El adiós de los merluceros

"Le hemos entregado tanto a la mar, que ya no sabemos qué hacer sin ella". Uno de los antiguos faenadores de merluza, Juan Valdés, masca las palabras, entre la sal de sus dientes y su voz angustiada. Sus manos ahora han aprendido a cortar los tentáculos gelatinosos de la jibia, el depredador natural de la tradicional "pescada". Junto con la pesca de arrastre acabaron (tal vez) para siempre con el principal recurso marino de la mesa costera central.

Juan es uno de tantos que van quedando de brazos cruzados mientras los precarios botecitos de madera vuelven a la costa con una cuantas merluzas dimunutas pero cargados de jibias. A los pescadores les fastidia esta especie de pulpo molesto y difícil de maniobrar. Simboliza el fin de una tradición ancestral y el comienzo de una actividad inestable, que no se paga bien. Los faenadores han debido sortear la espesa tinta rojiza de la jibia, han aprendido a cargar los 25 kilos que pesa cada una, mientras lanzan furtivas miradas al horizonte, esperando que algo cambie, que venga la pesca milagrosa de los "buenos viejos tiempos", cuando volvían con sus botes pintados de escamas plateadas, repletos de peces saltones.... y las caletas bullían de compradores.
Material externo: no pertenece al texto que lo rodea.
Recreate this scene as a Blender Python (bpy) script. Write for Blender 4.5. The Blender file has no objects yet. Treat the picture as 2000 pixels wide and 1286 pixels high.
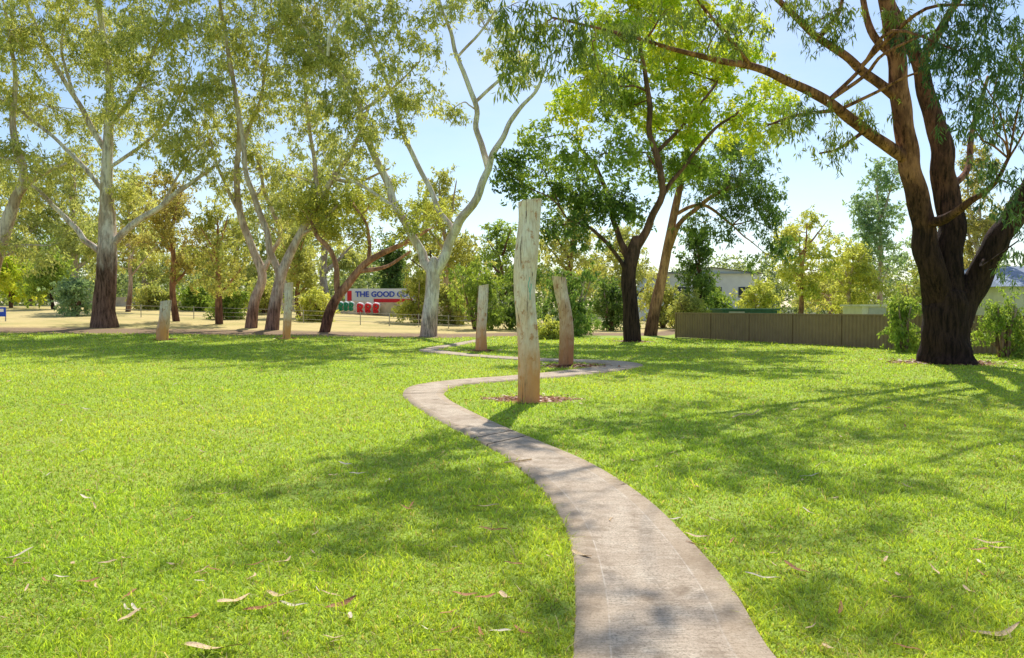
import bpy, math, random
import numpy as np
from mathutils import Vector, noise as mn
R=math.radians
S=bpy.context.scene; C=S.collection
rng=np.random.default_rng(7); random.seed(7)
F=1600.0; CX=1000.0; CY=643.0; H0=1.5
PIT=math.atan(43/1600.)
# ---------------- helpers: view geometry of the surveyed photo -> world ----------------
def ray(px,py):
    x=(px-CX)/F; z=(CY-py)/F
    c,s=math.cos(PIT),math.sin(PIT)
    return np.array([x, c+z*s, z*c-s])
def P(px,py,Y):
    r=ray(px,py); t=Y/r[1]
    return np.array([r[0]*t, Y, H0+r[2]*t])
def terr(x,y):
    B=np.interp(x,[-60,-30,-14,-3,6,40],[1.6,1.5,1.0,.45,.08,.05])
    g=np.interp(y,[0,16,22,40,62,90],[0,0,.07,.45,1,1.05])
    return B*g
def G(px,py):
    r=ray(px,py); last=2.0
    for y in np.arange(2.,160,.25):
        t=y/r[1]
        if H0+r[2]*t<=terr(r[0]*t,y):
            a,b=last,y
            for _ in range(18):
                m=(a+b)/2; t=m/r[1]
                if H0+r[2]*t<=terr(r[0]*t,m): b=m
                else: a=m
            t=b/r[1]; return np.array([r[0]*t,b,float(terr(r[0]*t,b))])
        last=y
    t=160/r[1]; return np.array([r[0]*t,160,float(terr(r[0]*t,160))])
# ---------------- object helpers ----------------
def tag(o,label=None,cat=None,group=None,kind=None):
    if label:o['label']=label
    if cat:o['category']=cat
    if group:o['group']=group
    if kind:o['kind']=kind
    return o
def empty(name,loc,label,cat,group=None):
    o=bpy.data.objects.new(name,None); C.objects.link(o); o.location=[float(v) for v in loc]; o.empty_display_size=.2
    return tag(o,label,cat,group)
def obj(name,V,Q,mats,parent=None,col=None,midx=None,smooth=True,uv=None,origin=None):
    V=np.asarray(V,dtype=np.float32).reshape(-1,3).copy(); Q=np.asarray(Q,dtype=np.int32)
    k=Q.shape[1]
    if parent is not None and origin is None: V-=np.array(parent.location,dtype=np.float32)
    if origin is not None: V-=np.array(origin,dtype=np.float32)
    me=bpy.data.meshes.new(name)
    me.vertices.add(len(V)); me.vertices.foreach_set('co',V.ravel())
    me.loops.add(Q.size); me.loops.foreach_set('vertex_index',Q.ravel())
    me.polygons.add(len(Q)); me.polygons.foreach_set('loop_start',np.arange(0,Q.size,k,dtype=np.int32))
    if not isinstance(mats,(list,tuple)): mats=[mats]
    for m in mats: me.materials.append(m)
    if midx is not None: me.polygons.foreach_set('material_index',np.asarray(midx,dtype=np.int32))
    me.polygons.foreach_set('use_smooth',np.full(len(Q),smooth))
    me.update(calc_edges=True)
    if col is not None:
        a=me.color_attributes.new('col','FLOAT_COLOR','POINT'); c=np.ones((len(V),4),dtype=np.float32); c[:,:3]=col
        a.data.foreach_set('color',c.ravel())
    if uv is not None:
        a=me.attributes.new('puv','FLOAT_VECTOR','POINT'); a.data.foreach_set('vector',np.asarray(uv,dtype=np.float32).ravel())
    o=bpy.data.objects.new(name,me); C.objects.link(o)
    if parent is not None: o.parent=parent
    if origin is not None: o.location=[float(v) for v in origin]
    return o
def boxV(x0,x1,y0,y1,z0,z1):
    V=np.array([[x,y,z] for z in (z0,z1) for y in (y0,y1) for x in (x0,x1)],float)
    Q=np.array([[0,2,3,1],[4,5,7,6],[0,1,5,4],[2,6,7,3],[0,4,6,2],[1,3,7,5]])
    return V,Q
def join(parts):
    Vs=[];Qs=[];n=0
    for V,Q in parts: Vs.append(V);Qs.append(np.asarray(Q)+n);n+=len(V)
    return np.vstack(Vs),np.vstack(Qs)
def rotbox(a,b,th,z0,z1,off=0.):
    a=np.array(a[:2],float);b=np.array(b[:2],float);d=(b-a)/np.linalg.norm(b-a);n=np.array([-d[1],d[0]])
    pts=[a+n*(off-th/2),b+n*(off-th/2),a+n*(off+th/2),b+n*(off+th/2)]
    V=np.array([[p[0],p[1],z] for z in (z0,z1) for p in pts]); Q=boxV(0,1,0,1,0,1)[1]
    return V,Q
def cr(Pn,n):
    Pn=np.asarray(Pn,float); k=len(Pn)
    if k==2: t=np.linspace(0,1,n+1)[:,None]; return Pn[0]*(1-t)+Pn[1]*t
    E=np.vstack([2*Pn[0]-Pn[1],Pn,2*Pn[-1]-Pn[-2]]); out=[]
    for i in range(k-1):
        p0,p1,p2,p3=E[i:i+4]
        for j in range(n):
            t=j/n; out.append(.5*((2*p1)+(-p0+p2)*t+(2*p0-5*p1+4*p2-p3)*t*t+(-p0+3*p1-3*p2+p3)*t**3))
    out.append(Pn[-1]); return np.array(out)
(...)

Más allá, los compañeros de Juan se divierten quemando las banderas plásticas negras que han colgado para manifestar su desazón. Otros revuelven la olla común: el menú de hoy será tallarines con jibia. No falta el buen humor pese a tanta pesadumbre. Juan se "disfraza" con un trozo de red y simula ser el subsecretario de pesca: "les traigo una buena noticia: el gobierno se comerá todas la jibias". Todos ríen al unísono. No así Víctor, otro de los pescadores sin merluzas que faenar. Se sienta aparte sobre un tambor de aceite. Sin despegar la mirada del mar, masculla silencios y sueños inconclusos. "Mi hijo me pide leche y él no entiende que no puedo dársela, pero de alguna forma me las arreglo y se la consigo", admite con un dejo de orgullo paterno. El quiebre lo produce un pelícano que arrebata un trozo de aleta a un cormorán, el aullido de una gaviota errante y el vapor que destapa la olla negra que alimenta las bocas vacías de esperanza y repletas de incertidumbre A los hombres de mar les duele sacar la lengua al aire y limpiar para siempre los trozos de sal tibia que corre por sus rostros partidos.